begin DATASET RECORDS

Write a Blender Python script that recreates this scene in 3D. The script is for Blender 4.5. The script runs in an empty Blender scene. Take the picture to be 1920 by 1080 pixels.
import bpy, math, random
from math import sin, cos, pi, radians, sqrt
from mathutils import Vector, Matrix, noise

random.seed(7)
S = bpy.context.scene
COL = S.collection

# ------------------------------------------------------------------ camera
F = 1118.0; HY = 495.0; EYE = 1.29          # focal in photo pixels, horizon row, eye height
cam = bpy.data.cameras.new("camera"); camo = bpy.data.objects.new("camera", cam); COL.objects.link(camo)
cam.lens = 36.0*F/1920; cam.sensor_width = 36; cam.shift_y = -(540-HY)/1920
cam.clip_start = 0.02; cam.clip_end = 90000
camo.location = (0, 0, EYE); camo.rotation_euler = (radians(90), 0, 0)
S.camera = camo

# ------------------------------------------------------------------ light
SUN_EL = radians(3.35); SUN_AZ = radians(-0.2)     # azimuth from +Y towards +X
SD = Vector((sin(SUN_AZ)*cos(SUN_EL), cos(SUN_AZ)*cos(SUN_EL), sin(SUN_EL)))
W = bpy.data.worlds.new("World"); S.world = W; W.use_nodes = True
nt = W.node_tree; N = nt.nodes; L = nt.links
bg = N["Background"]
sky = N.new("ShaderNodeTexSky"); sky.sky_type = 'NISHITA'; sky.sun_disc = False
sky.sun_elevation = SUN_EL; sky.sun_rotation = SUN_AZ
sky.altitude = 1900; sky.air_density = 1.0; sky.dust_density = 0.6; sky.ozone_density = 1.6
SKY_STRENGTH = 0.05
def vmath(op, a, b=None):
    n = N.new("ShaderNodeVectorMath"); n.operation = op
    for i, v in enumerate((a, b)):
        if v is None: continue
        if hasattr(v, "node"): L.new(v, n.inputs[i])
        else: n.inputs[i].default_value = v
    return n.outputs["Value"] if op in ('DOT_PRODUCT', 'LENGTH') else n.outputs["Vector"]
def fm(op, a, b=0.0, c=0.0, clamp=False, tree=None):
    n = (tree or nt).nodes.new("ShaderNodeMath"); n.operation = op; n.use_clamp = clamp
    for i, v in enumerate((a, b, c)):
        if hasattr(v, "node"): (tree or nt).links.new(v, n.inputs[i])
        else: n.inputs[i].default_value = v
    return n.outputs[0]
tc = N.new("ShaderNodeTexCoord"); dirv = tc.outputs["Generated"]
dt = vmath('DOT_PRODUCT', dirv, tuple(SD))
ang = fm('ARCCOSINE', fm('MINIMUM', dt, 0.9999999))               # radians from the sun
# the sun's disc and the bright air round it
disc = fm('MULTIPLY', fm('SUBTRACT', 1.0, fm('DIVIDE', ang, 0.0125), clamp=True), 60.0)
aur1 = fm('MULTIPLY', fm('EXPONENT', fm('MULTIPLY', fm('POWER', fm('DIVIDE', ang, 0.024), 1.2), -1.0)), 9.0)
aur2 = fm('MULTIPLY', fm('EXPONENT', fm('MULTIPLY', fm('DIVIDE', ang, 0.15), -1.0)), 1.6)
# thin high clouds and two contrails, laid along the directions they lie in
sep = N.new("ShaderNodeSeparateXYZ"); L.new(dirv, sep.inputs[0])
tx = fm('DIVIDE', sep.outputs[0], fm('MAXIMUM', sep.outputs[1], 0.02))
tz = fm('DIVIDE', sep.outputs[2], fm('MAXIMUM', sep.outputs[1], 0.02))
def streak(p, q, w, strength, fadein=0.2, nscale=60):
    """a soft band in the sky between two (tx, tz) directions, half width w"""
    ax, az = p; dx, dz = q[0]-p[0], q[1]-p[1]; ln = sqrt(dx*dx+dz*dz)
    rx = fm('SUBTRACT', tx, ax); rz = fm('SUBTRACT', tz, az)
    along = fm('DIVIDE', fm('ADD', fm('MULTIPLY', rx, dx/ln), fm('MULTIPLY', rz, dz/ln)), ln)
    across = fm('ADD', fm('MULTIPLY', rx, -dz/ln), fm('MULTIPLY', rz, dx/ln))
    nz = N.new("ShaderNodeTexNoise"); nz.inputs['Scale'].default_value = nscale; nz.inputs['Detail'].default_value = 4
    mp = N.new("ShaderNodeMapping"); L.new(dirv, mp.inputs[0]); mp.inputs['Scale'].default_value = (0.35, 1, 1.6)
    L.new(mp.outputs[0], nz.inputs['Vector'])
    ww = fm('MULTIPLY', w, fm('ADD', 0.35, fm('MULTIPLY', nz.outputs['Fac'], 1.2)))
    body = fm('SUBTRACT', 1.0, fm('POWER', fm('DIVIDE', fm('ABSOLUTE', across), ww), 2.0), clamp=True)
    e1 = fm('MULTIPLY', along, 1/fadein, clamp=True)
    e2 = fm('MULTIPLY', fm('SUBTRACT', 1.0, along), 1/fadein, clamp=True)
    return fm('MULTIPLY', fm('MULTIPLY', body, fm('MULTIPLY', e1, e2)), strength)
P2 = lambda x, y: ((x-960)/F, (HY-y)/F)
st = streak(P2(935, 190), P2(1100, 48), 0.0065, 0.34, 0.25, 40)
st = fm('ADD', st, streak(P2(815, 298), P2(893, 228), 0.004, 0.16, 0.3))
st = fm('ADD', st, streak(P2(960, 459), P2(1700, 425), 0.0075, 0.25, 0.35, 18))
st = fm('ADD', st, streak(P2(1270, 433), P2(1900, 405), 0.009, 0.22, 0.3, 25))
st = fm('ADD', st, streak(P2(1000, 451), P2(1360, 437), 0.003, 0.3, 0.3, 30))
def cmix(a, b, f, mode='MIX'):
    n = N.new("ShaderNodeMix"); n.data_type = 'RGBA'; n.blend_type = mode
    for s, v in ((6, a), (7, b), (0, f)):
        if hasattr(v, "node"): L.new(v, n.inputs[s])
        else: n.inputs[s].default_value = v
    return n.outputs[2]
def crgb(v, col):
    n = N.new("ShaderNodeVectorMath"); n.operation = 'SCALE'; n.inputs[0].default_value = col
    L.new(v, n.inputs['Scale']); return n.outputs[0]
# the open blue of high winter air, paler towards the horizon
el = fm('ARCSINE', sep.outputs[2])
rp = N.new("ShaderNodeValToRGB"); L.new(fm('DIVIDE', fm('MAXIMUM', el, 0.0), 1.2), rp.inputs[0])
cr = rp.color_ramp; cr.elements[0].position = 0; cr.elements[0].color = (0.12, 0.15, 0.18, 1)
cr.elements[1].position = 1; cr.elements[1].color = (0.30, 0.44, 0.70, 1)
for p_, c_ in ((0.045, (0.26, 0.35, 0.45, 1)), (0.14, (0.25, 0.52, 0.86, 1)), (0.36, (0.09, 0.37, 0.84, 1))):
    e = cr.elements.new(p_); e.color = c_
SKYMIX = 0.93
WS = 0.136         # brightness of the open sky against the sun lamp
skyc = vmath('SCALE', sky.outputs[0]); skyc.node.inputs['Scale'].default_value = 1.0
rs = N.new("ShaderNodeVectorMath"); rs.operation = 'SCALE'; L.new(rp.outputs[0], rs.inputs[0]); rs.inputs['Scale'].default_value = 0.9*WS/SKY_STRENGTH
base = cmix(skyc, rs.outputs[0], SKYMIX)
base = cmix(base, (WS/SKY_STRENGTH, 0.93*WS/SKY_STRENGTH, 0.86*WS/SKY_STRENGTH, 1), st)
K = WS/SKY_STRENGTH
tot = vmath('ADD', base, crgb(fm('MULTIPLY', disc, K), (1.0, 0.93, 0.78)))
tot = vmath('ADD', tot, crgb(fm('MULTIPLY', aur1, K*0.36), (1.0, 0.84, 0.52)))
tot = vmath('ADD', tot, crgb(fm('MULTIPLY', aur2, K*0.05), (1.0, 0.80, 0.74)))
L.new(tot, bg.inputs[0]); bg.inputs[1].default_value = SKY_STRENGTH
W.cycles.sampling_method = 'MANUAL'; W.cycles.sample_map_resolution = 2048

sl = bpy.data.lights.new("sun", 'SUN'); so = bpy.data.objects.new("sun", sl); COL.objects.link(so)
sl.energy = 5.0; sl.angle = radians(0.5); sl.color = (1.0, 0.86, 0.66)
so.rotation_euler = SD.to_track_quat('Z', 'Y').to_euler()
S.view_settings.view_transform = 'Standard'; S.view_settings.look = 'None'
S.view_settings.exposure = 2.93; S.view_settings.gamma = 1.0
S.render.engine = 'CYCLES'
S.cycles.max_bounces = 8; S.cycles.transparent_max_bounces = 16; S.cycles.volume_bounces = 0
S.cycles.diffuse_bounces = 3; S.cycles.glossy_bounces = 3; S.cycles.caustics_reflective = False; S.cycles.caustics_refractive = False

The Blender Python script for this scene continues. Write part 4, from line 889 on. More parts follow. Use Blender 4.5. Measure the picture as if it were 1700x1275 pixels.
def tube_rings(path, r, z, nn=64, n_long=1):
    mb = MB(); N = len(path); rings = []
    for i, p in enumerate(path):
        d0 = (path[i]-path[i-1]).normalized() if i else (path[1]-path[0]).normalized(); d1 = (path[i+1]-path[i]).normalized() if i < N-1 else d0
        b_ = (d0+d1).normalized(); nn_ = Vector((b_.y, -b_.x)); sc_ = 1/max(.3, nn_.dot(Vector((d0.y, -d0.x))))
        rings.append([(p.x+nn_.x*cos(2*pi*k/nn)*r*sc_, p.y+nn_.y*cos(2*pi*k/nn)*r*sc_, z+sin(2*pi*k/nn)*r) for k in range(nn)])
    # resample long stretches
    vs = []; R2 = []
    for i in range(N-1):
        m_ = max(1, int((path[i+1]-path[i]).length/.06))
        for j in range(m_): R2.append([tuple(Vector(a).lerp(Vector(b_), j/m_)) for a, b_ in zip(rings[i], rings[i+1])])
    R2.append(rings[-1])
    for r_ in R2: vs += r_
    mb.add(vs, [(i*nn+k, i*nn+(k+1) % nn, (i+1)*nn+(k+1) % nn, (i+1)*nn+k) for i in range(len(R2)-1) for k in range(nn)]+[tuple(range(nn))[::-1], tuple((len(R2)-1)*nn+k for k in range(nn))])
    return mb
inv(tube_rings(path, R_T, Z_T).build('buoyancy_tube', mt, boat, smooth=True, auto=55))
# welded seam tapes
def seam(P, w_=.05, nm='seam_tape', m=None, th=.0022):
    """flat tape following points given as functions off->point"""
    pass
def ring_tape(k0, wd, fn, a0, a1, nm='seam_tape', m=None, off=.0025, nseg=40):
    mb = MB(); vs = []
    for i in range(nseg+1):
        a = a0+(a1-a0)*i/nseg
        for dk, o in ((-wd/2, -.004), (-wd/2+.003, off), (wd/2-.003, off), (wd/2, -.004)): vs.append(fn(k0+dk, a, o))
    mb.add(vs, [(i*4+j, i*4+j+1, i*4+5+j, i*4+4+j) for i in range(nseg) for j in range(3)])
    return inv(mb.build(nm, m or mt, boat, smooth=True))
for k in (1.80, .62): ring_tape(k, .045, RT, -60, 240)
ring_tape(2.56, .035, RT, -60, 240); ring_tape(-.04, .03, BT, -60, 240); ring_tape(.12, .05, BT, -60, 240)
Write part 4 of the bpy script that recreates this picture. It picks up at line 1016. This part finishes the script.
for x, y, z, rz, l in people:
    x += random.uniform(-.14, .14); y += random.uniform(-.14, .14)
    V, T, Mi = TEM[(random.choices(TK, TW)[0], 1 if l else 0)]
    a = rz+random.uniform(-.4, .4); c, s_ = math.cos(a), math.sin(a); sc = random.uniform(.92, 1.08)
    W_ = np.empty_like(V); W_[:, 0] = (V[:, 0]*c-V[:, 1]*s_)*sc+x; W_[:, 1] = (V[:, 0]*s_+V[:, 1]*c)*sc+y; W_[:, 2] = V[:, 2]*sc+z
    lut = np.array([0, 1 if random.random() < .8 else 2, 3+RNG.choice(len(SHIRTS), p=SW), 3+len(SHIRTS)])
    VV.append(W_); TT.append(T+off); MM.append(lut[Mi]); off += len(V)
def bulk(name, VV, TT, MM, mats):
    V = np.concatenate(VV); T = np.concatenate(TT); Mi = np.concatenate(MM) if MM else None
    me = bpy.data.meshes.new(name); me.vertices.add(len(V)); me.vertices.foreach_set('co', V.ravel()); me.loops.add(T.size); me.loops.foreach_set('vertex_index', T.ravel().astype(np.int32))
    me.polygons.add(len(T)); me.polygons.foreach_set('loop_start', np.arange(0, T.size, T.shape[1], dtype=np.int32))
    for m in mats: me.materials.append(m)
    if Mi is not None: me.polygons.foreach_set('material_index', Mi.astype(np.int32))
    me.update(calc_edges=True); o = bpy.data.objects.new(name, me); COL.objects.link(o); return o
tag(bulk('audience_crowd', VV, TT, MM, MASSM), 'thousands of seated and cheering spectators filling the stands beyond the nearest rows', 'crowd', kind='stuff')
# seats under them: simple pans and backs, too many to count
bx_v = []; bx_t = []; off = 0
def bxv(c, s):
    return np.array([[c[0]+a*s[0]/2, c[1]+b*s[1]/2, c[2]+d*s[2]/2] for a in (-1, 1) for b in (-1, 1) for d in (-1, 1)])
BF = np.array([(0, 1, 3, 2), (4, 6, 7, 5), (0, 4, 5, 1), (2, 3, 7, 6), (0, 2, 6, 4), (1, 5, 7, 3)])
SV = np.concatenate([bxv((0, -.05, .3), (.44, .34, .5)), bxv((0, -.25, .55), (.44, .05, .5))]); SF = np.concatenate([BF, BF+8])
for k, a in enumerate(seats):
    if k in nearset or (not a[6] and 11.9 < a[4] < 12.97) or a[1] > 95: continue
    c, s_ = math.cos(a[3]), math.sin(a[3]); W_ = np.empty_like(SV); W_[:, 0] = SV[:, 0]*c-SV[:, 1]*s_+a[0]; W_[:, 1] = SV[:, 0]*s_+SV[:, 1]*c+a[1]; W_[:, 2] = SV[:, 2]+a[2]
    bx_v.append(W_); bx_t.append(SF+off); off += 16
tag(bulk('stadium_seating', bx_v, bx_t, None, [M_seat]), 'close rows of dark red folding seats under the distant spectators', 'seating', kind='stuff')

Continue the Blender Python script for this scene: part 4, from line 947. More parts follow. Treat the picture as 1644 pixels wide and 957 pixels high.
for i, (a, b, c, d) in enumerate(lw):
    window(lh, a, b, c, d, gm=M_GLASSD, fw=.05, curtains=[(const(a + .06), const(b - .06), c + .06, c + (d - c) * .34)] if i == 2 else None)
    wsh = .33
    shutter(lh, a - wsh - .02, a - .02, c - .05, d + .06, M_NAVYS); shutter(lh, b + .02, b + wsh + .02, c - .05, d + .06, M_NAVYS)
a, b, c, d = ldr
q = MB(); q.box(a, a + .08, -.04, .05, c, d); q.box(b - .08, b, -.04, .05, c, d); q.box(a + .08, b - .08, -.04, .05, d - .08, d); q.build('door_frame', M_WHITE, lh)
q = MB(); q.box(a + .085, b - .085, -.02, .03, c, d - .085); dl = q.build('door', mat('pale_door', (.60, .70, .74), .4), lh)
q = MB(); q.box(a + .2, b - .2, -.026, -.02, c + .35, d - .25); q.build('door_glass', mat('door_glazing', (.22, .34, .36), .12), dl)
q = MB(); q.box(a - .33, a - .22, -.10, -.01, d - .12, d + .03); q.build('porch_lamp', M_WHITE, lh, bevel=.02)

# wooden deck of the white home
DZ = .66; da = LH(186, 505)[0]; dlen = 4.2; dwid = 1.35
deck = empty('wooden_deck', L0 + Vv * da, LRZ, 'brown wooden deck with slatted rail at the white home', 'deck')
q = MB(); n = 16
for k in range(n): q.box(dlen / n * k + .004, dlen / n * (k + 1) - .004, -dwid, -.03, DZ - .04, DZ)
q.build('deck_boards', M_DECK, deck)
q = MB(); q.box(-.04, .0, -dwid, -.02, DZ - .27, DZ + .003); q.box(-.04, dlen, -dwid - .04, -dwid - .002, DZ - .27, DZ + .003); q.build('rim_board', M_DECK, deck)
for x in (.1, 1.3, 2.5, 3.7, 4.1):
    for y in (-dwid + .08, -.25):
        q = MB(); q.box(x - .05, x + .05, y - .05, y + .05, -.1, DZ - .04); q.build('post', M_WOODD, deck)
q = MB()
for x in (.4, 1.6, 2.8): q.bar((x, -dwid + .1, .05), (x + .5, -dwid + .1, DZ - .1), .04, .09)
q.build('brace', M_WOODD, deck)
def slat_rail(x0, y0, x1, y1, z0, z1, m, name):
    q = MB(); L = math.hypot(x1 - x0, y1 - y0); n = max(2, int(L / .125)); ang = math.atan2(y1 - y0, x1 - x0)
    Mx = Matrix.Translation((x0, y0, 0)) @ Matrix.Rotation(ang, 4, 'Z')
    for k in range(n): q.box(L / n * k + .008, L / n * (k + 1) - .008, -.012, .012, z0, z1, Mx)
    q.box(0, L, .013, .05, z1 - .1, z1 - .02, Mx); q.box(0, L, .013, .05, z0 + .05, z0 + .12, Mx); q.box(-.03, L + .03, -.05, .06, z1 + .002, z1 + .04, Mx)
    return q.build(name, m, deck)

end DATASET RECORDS

Print, please, the lines above from the very first through the one that holds "COL = S.collection", both included, word for word and with nothing else.

• _SOLVED PROBLEM_:
Write a Blender Python script that recreates this scene in 3D. The script is for Blender 4.5. The script runs in an empty Blender scene. Take the picture to be 1920 by 1080 pixels.
import bpy, math, random
from math import sin, cos, pi, radians, sqrt
from mathutils import Vector, Matrix, noise

random.seed(7)
S = bpy.context.scene
COL = S.collection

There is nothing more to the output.